* begin Provided data *

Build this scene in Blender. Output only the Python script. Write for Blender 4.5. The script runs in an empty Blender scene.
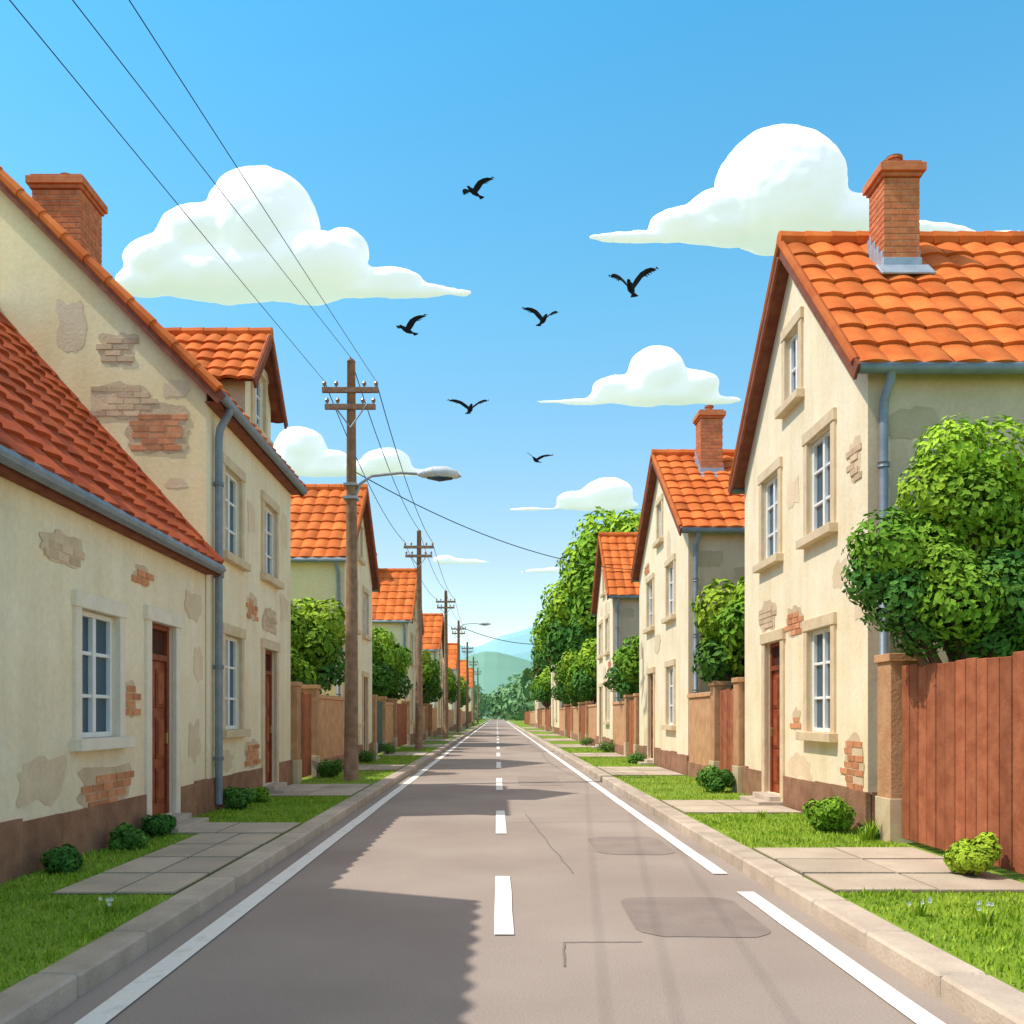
import bpy, bmesh, math, random
from mathutils import Vector, noise, Matrix
R=random.Random(7)
scene=bpy.context.scene
V=Vector
CAMZ=1.57; GZ=0.12
# ------------------------------------------------------------ materials
MATS={}
def M(name,c1,c2=None,scale=3.0,rough=.85,bump=.15,bscale=30,metal=0.0,spec=.3,emis=0,lo=.35,hi=.65,transl=0,tint=True,streak=0,det=3):
    m=bpy.data.materials.new(name); m.use_nodes=True
    nt=m.node_tree; N=nt.nodes; L=nt.links
    b=N['Principled BSDF']; b.inputs['Roughness'].default_value=rough; b.inputs['Metallic'].default_value=metal
    b.inputs['Specular IOR Level'].default_value=spec
    tc=N.new('ShaderNodeTexCoord')
    nz=N.new('ShaderNodeTexNoise'); nz.inputs['Scale'].default_value=scale; nz.inputs['Detail'].default_value=det
    L.new(tc.outputs['Object'],nz.inputs['Vector'])
    cr=N.new('ShaderNodeValToRGB'); c2=c2 or c1
    cr.color_ramp.elements[0].position=lo; cr.color_ramp.elements[0].color=(*c1,1)
    cr.color_ramp.elements[1].position=hi; cr.color_ramp.elements[1].color=(*c2,1)
    L.new(nz.outputs['Fac'],cr.inputs['Fac']); out=cr.outputs['Color']
    def mul(a,bb):
        mx=N.new('ShaderNodeMix'); mx.data_type='RGBA'; mx.blend_type='MULTIPLY'; mx.inputs['Factor'].default_value=1
        L.new(a,mx.inputs['A']); L.new(bb,mx.inputs['B']); return mx.outputs['Result']
    if tint:
        at=N.new('ShaderNodeAttribute'); at.attribute_name='tint'; out=mul(out,at.outputs['Fac'])
    if streak:
        mp=N.new('ShaderNodeMapping'); mp.inputs['Scale'].default_value=(2.2,2.2,.28); L.new(tc.outputs['Object'],mp.inputs['Vector'])
        n3=N.new('ShaderNodeTexNoise'); n3.inputs['Scale'].default_value=1.6; n3.inputs['Detail'].default_value=4; L.new(mp.outputs[0],n3.inputs['Vector'])
        r3=N.new('ShaderNodeMapRange'); r3.inputs['From Min'].default_value=.3; r3.inputs['From Max'].default_value=.6; r3.inputs['To Min'].default_value=1-streak; r3.inputs['To Max'].default_value=1.0
        L.new(n3.outputs['Fac'],r3.inputs['Value']); out=mul(out,r3.outputs['Result'])
    if bump>0:
        n2=N.new('ShaderNodeTexNoise'); n2.inputs['Scale'].default_value=bscale; n2.inputs['Detail'].default_value=2
        L.new(tc.outputs['Object'],n2.inputs['Vector'])
        mr=N.new('ShaderNodeMapRange'); mr.inputs['To Min'].default_value=.88; mr.inputs['To Max'].default_value=1.12
        L.new(n2.outputs['Fac'],mr.inputs['Value']); out=mul(out,mr.outputs['Result'])
        if bump>.12:
            bp=N.new('ShaderNodeBump'); bp.inputs['Strength'].default_value=bump; bp.inputs['Distance'].default_value=.02
            L.new(n2.outputs['Fac'],bp.inputs['Height']); L.new(bp.outputs['Normal'],b.inputs['Normal'])
    L.new(out,b.inputs['Base Color'])
    if emis:
        L.new(cr.outputs['Color'],b.inputs['Emission Color']); b.inputs['Emission Strength'].default_value=emis
    if transl:
        tr=N.new('ShaderNodeBsdfTranslucent'); L.new(out,tr.inputs['Color'])
        ms=N.new('ShaderNodeMixShader'); ms.inputs[0].default_value=transl
        L.new(b.outputs[0],ms.inputs[1]); L.new(tr.outputs[0],ms.inputs[2]); L.new(ms.outputs[0],N['Material Output'].inputs['Surface'])
    MATS[name]=m; return m
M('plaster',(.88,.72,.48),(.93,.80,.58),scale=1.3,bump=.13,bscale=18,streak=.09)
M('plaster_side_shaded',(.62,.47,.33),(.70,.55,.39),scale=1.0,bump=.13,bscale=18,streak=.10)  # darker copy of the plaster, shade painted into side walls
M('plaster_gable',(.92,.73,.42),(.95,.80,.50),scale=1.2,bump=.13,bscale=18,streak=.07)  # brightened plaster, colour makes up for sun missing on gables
M('plaster_old',(.60,.44,.28),(.70,.54,.36),scale=3,bump=.3,bscale=25)
M('stain',(.72,.55,.36),(.78,.62,.42),scale=3,bump=.2,bscale=25)
M('plinth',(.27,.13,.075),(.36,.19,.115),scale=4,bump=.4,bscale=25)
M('trim',(.64,.48,.30),(.74,.58,.39),scale=4,bump=.1)
M('trim_light',(.80,.69,.54),(.86,.76,.62),scale=4,bump=.1)
M('brick',(.58,.22,.10),(.68,.31,.16),scale=9,bump=.2,bscale=60)
M('brick_ch',(.52,.15,.06),(.62,.22,.09),scale=9,bump=.2,bscale=60)
M('brick_tan',(.62,.44,.28),(.70,.52,.35),scale=9,bump=.2,bscale=60)
M('mortar',(.42,.30,.20),(.5,.38,.27),scale=9,bump=.1)
M('tile',(.60,.13,.025),(.76,.205,.045),scale=2.2,bump=.1,bscale=40,rough=.75,spec=.2)
M('tile_red',(.42,.075,.025),(.52,.11,.035),scale=2.2,bump=.1,bscale=40,rough=.75,spec=.2)
M('barge',(.17,.05,.03),(.24,.08,.045),scale=6,bump=.1)
M('zinc',(.20,.24,.29),(.26,.30,.35),scale=5,bump=.05,rough=.5,metal=.3)
M('frame',(.80,.79,.76),(.86,.85,.82),scale=6,bump=0,rough=.5)
M('glass',(.03,.065,.10),(.05,.10,.15),scale=.9,bump=0,rough=.12,spec=.4)
M('door',(.24,.05,.018),(.35,.085,.03),scale=7,bump=.1,rough=.5)
M('doordark',(.06,.018,.01),(.08,.025,.015),scale=7,bump=0)
M('wood',(.31,.09,.04),(.42,.14,.065),scale=5,bump=.3,bscale=22)
M('wood_green',(.06,.12,.10),(.10,.17,.13),scale=5,bump=.1)
M('polewood',(.26,.15,.09),(.36,.225,.145),scale=6,bump=.4,bscale=24)
M('masonry',(.46,.235,.115),(.56,.31,.165),scale=4,bump=.4,bscale=26)
M('asphalt',(.33,.27,.235),(.40,.335,.29),scale=.45,bump=.3,bscale=55,rough=.95,spec=.1)
M('asphalt_dark',(.265,.215,.19),(.305,.25,.22),scale=2.5,bump=.3,bscale=60,rough=.95,spec=.1)
M('crack',(.22,.18,.16),(.25,.21,.185),scale=5,bump=0)
M('paint',(.72,.68,.60),(.88,.85,.79),scale=7,bump=.1,bscale=60,lo=.25,hi=.45)
M('kerbstone',(.46,.375,.30),(.58,.485,.39),scale=3,bump=.3,bscale=40)
M('slab',(.47,.39,.30),(.57,.48,.37),scale=2,bump=.3,bscale=45)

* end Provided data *

**What you should do**
What is the number of lines above that contain "scene"? Answer with that number only.

**Exercise answer**
2